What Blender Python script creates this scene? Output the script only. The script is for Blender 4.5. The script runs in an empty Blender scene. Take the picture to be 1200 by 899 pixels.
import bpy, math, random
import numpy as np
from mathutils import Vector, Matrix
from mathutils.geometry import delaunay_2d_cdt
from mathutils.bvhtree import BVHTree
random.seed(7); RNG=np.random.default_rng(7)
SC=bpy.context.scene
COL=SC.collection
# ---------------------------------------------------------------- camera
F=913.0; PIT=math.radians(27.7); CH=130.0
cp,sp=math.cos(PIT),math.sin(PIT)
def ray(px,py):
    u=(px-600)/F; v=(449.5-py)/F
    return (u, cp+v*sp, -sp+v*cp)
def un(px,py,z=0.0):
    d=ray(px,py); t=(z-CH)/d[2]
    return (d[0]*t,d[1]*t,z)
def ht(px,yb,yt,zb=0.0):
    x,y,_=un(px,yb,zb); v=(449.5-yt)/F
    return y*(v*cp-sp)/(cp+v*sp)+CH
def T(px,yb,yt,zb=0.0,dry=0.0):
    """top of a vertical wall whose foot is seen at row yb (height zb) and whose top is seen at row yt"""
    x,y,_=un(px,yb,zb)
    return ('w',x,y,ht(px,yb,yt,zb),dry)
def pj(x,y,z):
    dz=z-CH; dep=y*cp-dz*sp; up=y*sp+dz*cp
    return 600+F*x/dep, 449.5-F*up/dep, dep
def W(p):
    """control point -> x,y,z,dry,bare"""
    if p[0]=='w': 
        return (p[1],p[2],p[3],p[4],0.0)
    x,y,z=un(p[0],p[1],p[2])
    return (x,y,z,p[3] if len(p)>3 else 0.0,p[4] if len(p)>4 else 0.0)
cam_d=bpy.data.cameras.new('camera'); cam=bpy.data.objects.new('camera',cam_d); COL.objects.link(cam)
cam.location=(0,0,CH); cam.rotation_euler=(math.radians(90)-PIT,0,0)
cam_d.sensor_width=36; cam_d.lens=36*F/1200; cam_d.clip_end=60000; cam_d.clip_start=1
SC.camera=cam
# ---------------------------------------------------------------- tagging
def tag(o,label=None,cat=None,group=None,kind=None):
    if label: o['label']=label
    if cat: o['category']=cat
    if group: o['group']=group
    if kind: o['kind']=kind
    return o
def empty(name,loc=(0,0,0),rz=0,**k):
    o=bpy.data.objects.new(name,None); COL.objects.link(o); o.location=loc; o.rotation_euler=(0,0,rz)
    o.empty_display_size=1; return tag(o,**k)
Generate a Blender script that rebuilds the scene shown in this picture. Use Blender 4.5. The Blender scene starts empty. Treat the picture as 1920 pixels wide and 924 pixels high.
+===+
#### [Aim]
From the listing above, copy out each line where the word "script" appears.

#### [Written reply]
What Blender Python script creates this scene? Output the script only. The script is for Blender 4.5. The script runs in an empty Blender scene. Take the picture to be 1200 by 899 pixels.
Generate a Blender script that rebuilds the scene shown in this picture. Use Blender 4.5. The Blender scene starts empty. Treat the picture as 1920 pixels wide and 924 pixels high.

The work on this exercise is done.